THE EXERCISE: Your answer should be a single number: the count of lines holding the word "parts".
[START GIVEN INFORMATION]
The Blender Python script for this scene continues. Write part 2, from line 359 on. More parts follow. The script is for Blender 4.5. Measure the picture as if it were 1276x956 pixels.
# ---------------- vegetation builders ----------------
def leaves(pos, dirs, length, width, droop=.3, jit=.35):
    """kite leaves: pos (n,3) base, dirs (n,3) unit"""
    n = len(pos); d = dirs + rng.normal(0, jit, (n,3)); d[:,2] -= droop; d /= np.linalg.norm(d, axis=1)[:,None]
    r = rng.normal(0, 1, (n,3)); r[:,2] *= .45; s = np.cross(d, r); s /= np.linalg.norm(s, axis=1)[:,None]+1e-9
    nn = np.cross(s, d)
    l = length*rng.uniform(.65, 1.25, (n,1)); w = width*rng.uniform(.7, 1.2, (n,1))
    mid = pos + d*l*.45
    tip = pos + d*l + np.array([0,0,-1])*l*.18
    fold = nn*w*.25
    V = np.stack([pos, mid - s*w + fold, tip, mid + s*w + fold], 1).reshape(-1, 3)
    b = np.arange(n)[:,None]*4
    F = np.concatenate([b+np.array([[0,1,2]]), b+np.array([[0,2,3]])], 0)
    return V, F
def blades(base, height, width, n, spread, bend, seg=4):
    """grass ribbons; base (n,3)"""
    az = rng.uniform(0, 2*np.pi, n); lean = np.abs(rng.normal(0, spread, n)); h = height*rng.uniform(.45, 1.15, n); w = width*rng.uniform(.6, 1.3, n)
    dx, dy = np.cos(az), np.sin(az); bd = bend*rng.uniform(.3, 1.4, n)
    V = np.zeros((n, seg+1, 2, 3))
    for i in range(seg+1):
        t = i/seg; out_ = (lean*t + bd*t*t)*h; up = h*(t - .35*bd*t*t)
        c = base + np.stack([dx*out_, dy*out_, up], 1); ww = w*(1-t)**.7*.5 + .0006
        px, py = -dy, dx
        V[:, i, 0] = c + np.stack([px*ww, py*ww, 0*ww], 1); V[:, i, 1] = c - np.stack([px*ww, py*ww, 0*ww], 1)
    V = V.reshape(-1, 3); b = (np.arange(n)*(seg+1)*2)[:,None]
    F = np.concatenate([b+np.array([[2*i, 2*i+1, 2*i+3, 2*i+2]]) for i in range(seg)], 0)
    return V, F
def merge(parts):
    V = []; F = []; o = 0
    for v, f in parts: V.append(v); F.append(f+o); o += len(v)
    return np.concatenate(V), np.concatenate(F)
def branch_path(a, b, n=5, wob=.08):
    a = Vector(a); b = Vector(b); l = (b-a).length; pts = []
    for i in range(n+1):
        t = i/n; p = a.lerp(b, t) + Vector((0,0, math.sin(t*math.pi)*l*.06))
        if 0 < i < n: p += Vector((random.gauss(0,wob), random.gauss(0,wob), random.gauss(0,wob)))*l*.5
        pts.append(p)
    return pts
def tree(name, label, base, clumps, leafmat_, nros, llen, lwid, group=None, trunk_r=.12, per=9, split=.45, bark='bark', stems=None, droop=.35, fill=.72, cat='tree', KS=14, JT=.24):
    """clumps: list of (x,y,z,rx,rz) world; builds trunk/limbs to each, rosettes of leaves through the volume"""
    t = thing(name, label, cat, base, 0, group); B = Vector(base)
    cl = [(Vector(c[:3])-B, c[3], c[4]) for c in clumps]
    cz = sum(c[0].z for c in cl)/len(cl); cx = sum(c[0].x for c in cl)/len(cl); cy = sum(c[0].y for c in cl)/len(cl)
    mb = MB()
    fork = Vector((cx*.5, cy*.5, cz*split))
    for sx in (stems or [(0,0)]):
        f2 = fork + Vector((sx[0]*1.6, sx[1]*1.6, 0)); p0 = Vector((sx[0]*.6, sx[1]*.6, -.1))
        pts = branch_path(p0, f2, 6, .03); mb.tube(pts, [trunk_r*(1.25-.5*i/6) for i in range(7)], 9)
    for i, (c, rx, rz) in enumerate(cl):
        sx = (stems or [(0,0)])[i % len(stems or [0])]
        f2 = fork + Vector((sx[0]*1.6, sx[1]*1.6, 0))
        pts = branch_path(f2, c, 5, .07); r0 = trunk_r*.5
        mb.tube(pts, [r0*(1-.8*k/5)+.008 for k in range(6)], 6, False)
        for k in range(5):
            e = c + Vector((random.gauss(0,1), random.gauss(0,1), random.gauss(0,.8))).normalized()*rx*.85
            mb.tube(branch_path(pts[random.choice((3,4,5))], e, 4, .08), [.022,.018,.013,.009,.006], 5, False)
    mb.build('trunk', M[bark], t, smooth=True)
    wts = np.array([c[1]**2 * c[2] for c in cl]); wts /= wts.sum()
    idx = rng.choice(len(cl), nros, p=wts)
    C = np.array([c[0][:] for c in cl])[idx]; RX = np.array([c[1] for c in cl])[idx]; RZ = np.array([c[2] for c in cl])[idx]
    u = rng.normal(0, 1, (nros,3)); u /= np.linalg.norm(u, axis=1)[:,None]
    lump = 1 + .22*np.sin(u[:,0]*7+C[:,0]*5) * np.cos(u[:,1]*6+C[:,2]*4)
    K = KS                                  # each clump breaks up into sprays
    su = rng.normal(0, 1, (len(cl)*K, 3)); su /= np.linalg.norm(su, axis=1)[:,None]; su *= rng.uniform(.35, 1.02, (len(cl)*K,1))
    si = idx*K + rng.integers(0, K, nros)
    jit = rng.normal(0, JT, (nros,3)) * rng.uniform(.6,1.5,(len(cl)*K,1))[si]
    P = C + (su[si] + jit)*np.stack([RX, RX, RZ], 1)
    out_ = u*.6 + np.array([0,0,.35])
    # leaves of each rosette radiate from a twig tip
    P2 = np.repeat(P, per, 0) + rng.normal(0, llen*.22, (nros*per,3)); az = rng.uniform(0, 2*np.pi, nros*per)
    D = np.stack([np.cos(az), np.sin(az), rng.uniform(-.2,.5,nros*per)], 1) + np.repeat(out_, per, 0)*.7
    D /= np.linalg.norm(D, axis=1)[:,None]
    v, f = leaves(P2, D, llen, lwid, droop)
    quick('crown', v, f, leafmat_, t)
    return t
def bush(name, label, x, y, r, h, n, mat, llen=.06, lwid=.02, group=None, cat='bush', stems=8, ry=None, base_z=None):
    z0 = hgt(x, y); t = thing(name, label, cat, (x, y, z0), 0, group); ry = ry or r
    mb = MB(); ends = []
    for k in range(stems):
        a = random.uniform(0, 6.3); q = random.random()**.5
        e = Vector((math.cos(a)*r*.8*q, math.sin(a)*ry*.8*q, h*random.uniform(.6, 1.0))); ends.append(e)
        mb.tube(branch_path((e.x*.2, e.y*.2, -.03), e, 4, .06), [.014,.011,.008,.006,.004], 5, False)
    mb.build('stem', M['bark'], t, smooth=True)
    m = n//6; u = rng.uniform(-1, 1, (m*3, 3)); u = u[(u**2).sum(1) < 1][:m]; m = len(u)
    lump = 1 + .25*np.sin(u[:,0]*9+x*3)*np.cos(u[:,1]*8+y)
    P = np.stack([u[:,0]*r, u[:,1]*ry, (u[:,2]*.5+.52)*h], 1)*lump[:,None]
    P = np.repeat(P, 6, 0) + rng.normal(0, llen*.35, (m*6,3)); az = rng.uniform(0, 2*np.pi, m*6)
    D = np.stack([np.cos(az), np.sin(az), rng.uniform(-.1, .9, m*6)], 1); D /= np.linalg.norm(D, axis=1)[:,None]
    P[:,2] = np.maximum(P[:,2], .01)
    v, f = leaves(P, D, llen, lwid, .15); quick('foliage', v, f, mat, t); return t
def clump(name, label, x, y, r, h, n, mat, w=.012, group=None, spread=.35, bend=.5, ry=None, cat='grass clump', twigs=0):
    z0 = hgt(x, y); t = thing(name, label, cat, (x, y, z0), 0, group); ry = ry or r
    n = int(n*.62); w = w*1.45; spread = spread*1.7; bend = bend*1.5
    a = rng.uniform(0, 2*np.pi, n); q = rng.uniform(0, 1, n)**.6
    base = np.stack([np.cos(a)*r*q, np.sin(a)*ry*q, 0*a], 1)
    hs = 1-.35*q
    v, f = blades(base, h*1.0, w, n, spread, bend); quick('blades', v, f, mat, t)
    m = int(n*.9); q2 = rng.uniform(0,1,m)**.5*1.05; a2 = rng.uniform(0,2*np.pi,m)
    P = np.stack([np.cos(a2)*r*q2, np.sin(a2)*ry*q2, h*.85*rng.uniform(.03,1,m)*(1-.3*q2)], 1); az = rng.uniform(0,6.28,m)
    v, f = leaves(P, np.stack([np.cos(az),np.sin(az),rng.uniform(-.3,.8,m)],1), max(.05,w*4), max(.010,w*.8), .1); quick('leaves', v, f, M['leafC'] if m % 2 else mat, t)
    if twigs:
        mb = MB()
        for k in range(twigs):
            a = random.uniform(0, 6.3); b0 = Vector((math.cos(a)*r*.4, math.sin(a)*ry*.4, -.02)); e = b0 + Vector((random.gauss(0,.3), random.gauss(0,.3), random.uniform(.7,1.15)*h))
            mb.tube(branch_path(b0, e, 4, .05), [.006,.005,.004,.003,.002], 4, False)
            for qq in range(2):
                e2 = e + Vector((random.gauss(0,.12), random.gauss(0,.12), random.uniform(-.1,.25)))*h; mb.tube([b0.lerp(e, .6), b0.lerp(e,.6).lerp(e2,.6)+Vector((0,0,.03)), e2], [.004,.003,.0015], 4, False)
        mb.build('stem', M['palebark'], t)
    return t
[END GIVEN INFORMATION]
OUTPUT OF THE EXERCISE: 3